Thanks to Mal for this great birthday present.

Somehow I managed to miss out on a lot of graphic novels as I grew up. I used to avidly read 2000AD and I read a fair amount of Spiderman and Superman. I have tried to 'catch up' in recent years by reading Batman, From Hell, The League of Extraordinary Gentlemen and a few others in adulthood, as well as watching a slew of stories turn into movies (often a poor transformation).

My friend Mal has often said that Watchmen marks the point at which comic books grew up. Having read it I agree with this. There is a postmodern 'knowingness' about it; it is reverential to super heroes whilst focussing more on them as people with human foibles and weaknesses.

To be fair only one of the characters is a true 'superhero'; the rest regard themselves, sometimes ironically, as 'costumed adventurers'. They are people with alter egos. The story takes place in the modern world during the Cold war, in fact on the brink of World War 3. The now retired heroes have hung up their costumes and have been replaced by a younger, less idealistic, set of crimefighters. There actions have been outlawed since 1977 and so they operate quielty, individually and without much cohesion. Someone is killing them off one by one and appears to be manipulating global tensions..but whom and to what end?

There was a great deal I enjoyed about this. I liked that the heroes were far from perfect; in fact they were fairly screwed up on the whole, which is probably why they do what they do. The sense of impending doom which predominates throughout the book is well portrayed. I like the idea that as superheroes are effectively real, the main stories in comic books are about pirates! I liked how prose text (police reports, news articles, memoirs) are interspersed with the graphic text. The graphic style is excellent; pictures are clear and loaded with meaning. Many of the images feel cinematic and cram in more information than could easily be portrayed in words alone (surely part of the point of graphic novels!). I particularly liked how the pictures and the text were sometimes telling different stories which relate to each other (usually bits of a pirate comic forming the captions to street scenes revealing humanity); analogy is not the right word but it is very skillfully handled here.
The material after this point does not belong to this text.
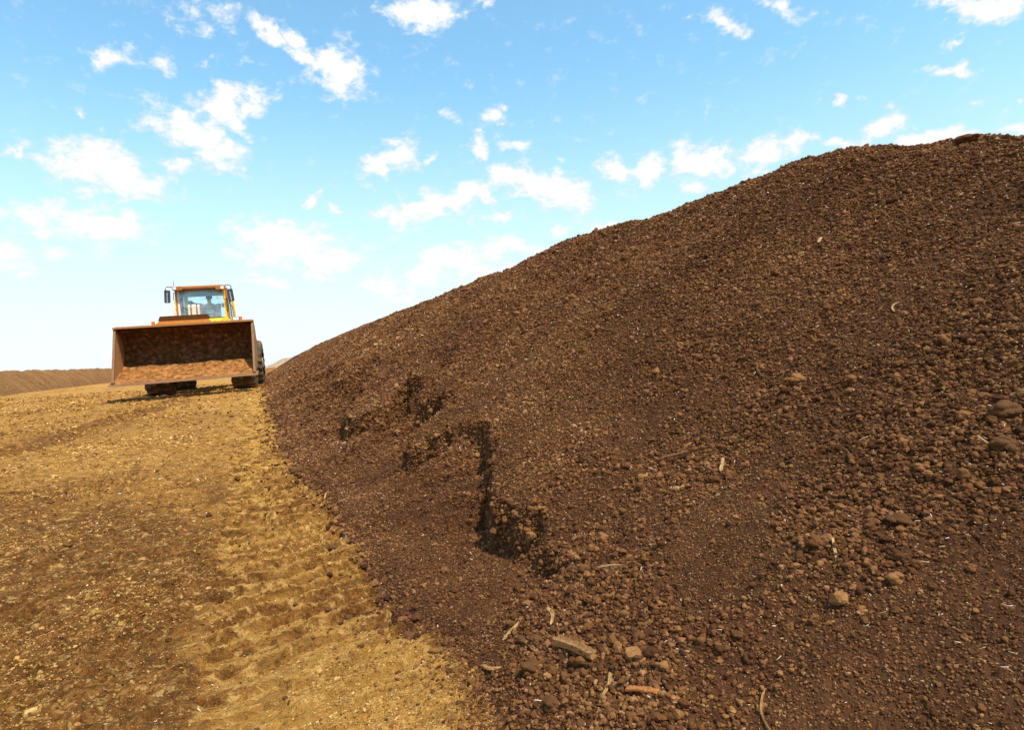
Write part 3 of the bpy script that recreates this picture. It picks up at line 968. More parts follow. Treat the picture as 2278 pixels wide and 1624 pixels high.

The only disappointment for me was that the ending felt mundane and unsatisfactory. It felt like really enjoying the journey to a holiday destination, but the destination itself being unimpressive. It also seemed somewhat predicatable (although admittedly not the whole ending!) and given the postmodernistic twists throughout the book I expected more. Maybe that is some sort of postmodern joke in itself!

I would recommend this book to virtually all grown ups! I think anyone would get something from it. If its the only graphic novel someone ever reads then it would be an excellent choice!